Darko Opoku

  • Associate Professor of Africana Studies

Education

  • PhD, political studies, School of Oriental and African Studies, University of London, 2005
  • MA, political science, University of Toronto, 1997
  • BA (with Honors and High Distinction), political science and development studies, University of Toronto, 1996

Biography

Darko Opoku teaches the course African Politics. His research interests include political economic development in Africa, IMF and World Bank-inspired neoliberal economic reforms in Africa, and state-business relations in Africa.

Opoku has published in Development and Change, Africa Today, Journal of Contemporary African Studies, and Commonwealth and Comparative Politics.

He is also author of The Politics of Government-Business Relations in Ghana, 1982-2008 (Palgrave Macmillan 2010).

Spring 2024

Traditional African Cosmology and Religions: Shifting Contours and Contested Terrains — AAST 131
Politics and Society in Africa since the 1980s — AAST 236

Fall 2024

Introduction to African Studies: Patterns, Issues and Controversies — AAST 132
Government and Politics of Africa — AAST 235

Notes

Darko Opoku, Eve Sandberg Edit and Author

November 29, 2017

Associate Professor of Africana Studies Darko Opoku and Professor of Politics Eve Sandberg edited the book, Challenges to African Entrepreneurship in the 21st Century (New York: Palgrave MacMillan, 2018).

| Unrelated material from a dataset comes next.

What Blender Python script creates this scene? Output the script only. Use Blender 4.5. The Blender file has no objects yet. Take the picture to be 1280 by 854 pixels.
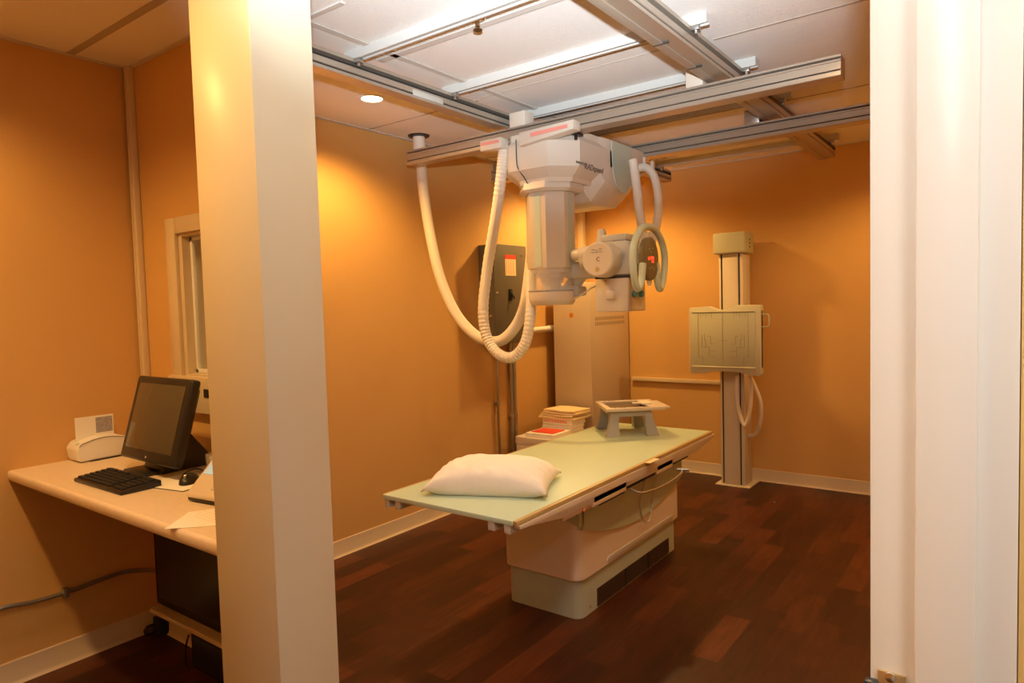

Both Opoku and Sandberg each contributed two individually authored chapters.

This book asks—why have black African businesses been so difficult to establish and sustain? The authors argue that African states’ domestic political networks, not their markets, are the primary variables that determine the success of African  businesses. Additionally, in order for their enterprises to survive, African business actors have had to devise creative coping strategies. The book explores the challenges and coping strategies of aspiring African entrepreneurs.